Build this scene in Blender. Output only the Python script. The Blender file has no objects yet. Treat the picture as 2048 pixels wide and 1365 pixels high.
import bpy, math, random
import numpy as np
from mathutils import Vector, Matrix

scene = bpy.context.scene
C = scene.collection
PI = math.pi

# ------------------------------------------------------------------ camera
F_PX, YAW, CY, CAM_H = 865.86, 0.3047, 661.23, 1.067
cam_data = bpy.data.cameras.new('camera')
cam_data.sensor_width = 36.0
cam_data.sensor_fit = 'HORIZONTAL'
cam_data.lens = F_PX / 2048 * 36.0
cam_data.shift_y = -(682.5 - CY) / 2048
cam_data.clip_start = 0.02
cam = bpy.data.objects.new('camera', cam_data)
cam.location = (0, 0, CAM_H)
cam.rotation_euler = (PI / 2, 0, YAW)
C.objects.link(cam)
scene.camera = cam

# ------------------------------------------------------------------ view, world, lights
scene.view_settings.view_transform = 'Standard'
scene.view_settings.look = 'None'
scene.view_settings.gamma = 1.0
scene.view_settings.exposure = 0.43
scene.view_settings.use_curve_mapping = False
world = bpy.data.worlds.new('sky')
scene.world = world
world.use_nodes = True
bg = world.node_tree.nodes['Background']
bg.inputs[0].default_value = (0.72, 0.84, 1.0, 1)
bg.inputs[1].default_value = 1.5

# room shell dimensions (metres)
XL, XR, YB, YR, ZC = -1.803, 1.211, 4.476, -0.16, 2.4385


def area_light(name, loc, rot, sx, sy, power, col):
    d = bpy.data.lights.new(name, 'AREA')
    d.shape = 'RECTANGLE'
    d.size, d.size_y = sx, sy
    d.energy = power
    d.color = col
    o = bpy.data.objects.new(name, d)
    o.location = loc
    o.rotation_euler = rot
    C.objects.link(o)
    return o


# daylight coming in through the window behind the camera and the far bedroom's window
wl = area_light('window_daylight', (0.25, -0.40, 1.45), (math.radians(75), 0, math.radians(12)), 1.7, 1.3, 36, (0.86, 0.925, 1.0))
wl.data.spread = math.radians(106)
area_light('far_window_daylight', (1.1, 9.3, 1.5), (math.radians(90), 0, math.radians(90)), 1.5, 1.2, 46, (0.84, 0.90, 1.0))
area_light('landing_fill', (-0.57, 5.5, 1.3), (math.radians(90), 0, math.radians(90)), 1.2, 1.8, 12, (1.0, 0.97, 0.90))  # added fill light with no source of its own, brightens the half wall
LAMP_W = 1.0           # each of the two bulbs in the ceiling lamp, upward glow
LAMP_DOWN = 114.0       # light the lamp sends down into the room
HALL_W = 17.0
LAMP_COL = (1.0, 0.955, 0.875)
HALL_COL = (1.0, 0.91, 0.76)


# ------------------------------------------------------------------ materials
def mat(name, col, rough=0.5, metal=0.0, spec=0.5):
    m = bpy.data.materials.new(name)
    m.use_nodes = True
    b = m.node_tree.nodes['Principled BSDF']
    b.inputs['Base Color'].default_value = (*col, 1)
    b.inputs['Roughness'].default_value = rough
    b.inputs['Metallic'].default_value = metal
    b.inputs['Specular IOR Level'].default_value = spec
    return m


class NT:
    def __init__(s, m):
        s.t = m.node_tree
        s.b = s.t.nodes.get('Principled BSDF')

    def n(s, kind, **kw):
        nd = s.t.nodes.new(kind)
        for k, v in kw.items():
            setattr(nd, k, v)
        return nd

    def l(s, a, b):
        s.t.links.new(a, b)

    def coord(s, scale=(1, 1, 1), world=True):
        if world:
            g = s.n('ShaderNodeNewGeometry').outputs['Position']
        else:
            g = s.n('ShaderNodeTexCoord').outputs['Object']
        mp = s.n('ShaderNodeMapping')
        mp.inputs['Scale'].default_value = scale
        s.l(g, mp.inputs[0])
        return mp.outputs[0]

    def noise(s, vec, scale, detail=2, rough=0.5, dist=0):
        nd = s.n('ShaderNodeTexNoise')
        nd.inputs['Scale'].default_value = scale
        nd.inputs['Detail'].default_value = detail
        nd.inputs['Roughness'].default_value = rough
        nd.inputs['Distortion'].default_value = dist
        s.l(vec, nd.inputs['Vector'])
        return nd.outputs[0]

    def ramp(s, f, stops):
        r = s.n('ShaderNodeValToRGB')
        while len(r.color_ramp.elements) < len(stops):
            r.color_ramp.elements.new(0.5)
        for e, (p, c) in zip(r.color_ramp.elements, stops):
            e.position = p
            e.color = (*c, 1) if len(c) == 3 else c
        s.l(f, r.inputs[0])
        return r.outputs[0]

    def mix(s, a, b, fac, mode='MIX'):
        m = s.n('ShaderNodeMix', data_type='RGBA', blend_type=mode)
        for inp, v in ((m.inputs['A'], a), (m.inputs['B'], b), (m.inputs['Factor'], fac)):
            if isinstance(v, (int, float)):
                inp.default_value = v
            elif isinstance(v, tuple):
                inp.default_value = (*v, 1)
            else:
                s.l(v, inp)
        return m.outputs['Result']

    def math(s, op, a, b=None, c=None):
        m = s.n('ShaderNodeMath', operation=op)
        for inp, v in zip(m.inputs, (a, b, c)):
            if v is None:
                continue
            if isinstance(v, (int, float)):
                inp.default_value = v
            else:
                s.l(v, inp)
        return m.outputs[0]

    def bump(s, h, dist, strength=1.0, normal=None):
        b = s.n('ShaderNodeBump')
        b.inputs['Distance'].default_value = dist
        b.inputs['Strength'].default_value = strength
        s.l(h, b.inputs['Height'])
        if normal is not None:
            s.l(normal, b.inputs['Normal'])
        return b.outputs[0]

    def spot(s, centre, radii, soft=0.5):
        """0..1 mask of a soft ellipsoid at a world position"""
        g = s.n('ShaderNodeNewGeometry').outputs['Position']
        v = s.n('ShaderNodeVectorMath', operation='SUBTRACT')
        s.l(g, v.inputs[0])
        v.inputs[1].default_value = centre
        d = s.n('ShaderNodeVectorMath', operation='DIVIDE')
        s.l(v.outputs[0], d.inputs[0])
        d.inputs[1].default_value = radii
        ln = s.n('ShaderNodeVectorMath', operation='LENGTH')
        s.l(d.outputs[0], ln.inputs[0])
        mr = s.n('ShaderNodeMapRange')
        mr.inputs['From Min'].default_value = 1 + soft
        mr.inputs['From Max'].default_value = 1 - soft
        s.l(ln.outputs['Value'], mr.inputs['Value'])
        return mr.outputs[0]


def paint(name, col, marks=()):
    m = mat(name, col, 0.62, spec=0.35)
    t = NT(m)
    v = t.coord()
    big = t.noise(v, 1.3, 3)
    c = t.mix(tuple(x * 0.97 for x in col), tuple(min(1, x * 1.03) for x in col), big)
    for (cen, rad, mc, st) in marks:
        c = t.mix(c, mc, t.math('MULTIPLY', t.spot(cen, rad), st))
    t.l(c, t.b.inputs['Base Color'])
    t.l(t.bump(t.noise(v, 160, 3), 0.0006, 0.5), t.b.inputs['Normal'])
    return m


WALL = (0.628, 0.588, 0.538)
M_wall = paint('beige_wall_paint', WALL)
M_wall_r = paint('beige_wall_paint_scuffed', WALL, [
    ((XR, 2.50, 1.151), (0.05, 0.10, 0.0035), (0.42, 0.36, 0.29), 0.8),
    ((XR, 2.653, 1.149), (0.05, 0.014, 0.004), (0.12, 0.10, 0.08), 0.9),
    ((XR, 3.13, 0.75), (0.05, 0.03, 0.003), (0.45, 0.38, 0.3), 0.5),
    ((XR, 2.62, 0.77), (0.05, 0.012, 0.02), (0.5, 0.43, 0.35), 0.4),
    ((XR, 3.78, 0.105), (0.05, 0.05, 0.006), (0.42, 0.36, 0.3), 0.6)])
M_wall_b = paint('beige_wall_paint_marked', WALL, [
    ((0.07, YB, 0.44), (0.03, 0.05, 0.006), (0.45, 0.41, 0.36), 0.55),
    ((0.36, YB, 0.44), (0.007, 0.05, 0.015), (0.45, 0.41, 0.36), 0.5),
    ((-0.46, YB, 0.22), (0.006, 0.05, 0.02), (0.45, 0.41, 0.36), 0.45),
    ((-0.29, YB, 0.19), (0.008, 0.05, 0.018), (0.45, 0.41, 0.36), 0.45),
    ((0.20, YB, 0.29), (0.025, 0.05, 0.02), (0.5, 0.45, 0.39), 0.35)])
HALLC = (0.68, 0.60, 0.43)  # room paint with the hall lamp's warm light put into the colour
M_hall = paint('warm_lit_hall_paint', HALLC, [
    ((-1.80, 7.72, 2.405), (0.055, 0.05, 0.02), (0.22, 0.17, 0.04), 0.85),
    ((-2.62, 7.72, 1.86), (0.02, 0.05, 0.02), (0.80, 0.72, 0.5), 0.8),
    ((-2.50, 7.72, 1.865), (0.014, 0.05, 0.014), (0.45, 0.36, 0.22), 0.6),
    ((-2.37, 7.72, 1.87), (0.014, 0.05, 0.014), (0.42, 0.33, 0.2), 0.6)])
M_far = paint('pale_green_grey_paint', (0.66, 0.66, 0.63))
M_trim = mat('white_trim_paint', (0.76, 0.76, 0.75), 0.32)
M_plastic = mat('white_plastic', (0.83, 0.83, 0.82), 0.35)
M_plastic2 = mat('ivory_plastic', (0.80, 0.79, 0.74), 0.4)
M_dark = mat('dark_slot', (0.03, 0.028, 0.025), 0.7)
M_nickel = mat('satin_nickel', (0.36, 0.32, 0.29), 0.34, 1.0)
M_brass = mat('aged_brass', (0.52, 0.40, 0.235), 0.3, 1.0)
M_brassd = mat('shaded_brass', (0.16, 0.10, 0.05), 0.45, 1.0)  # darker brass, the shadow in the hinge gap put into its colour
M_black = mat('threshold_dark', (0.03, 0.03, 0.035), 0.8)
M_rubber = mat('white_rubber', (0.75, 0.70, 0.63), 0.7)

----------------

**Given problem**
Please reproduce exactly the lines above, beginning with the first and ending with the line that contains "from mathutils import Vector, Matrix", and include nothing outside that range.

**Correct response**
Build this scene in Blender. Output only the Python script. The Blender file has no objects yet. Treat the picture as 2048 pixels wide and 1365 pixels high.
import bpy, math, random
import numpy as np
from mathutils import Vector, Matrix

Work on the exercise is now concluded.